IonQ reported fourth-quarter revenue of $61.9 million, above analysts’ expectations of approximately $40.4 million. For comparison, third-quarter revenue totaled $39.9 million, and revenue in the same quarter last year was only $11.7 million. Alongside the revenue growth, losses widened. The company posted an adjusted EBITDA loss of $67.4 million, compared to $48.9 million in the previous quarter and $32.8 million in the same quarter last year. Operating loss expanded to approximately $229 million, versus $77.5 million a year earlier.

Operating and general expenses surged to more than $290 million, compared to $89.2 million in the corresponding period of 2024. On the bottom line, IonQ ended the quarter with a net loss of $753 million, compared to $202 million a year earlier.

The company provided a 2026 revenue forecast of $235 million, above market expectations of roughly $191 million. CEO Niccolo de Masi, who assumed the role last year, stated that the company exceeded the midpoint of its quarterly revenue guidance by about 55%. IonQ shares jumped approximately 20% in response to the results. However, since the beginning of the year the stock has lost about a quarter of its value, partly following an acquisition announcement at the end of January and the publication of a short report alleging revenue inflation and the use of acquisitions to accelerate growth.

IonQ rejected the allegations, calling them baseless, but did not provide a detailed response regarding criticism of its government relationships and operating model. Since the report was published in early February, the stock had fallen more than 12% through the eve of the earnings release.

Government relationships carry significant weight in the company’s operations. Recently, IonQ announced that it won a contract under the U.S. Missile Defense Agency, with a ceiling value of $151 billion. Federal contracts represent a central revenue source for companies in the sector. IonQ continues to expand through acquisitions. Among other moves, it acquired the UK startup Oxford Ionics, a step that enabled it to demonstrate improved quantum performance. The company also announced the acquisition of SkyWater Technologies, a deal expected to close in the second half of 2026 and intended to strengthen its chip manufacturing capabilities.

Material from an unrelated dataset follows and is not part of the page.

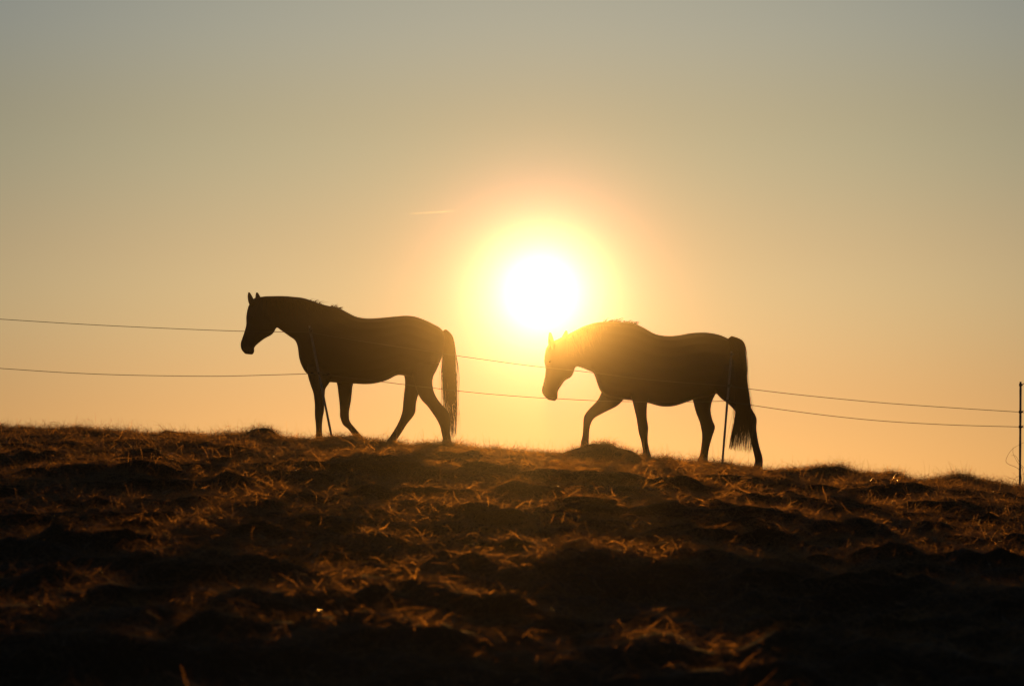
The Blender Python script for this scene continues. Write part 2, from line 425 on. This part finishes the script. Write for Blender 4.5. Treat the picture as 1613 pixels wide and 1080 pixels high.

IonQ also reported growth in its future order backlog, which reached $370 million at the end of 2025 a fivefold increase compared to the previous year. These represent contractual commitments not yet recognized as revenue and reflect activity expected over the coming years.

D-Wave reported fourth-quarter revenue of $2.75 million, below expectations of $3.49 million. Despite this, the stock rose following the report. The primary reason was a sharp improvement in profitability metrics. Operating loss narrowed to $42.3 million, compared to nearly $144 million in the same quarter last year. Adjusted net loss declined to $31.8 million, compared to $75.6 million a year earlier.

Another notable figure was the surge in bookings: D-Wave secured $13.4 million in orders during the quarter, a 471% increase compared to the previous quarter. This included a €10 million order for the allocation of 50% of a quantum computer’s capacity to establish a research facility in Lombardy, Italy. The company noted that after the end of the quarter it signed additional agreements, including a $20 million system sale to Florida Atlantic University and a two-year, $10 million software licensing agreement with an enterprise customer. These transactions were not included in the quarterly results.

D-Wave ended 2025 with liquidity exceeding $884 million the highest level in its history. Alongside the financial improvement, the company reported technological progress, including reducing the amount of hardware required to control a large number of qubits and developing gate-based systems in addition to the annealing architecture traditionally associated with the company.

Both companies operate in an industry that remains unprofitable, where large-scale commercial applications have yet to mature. Against this backdrop, the market reacts strongly to any change in growth rate, booking volume, or the ability to reduce losses as demonstrated by the latest earnings reports.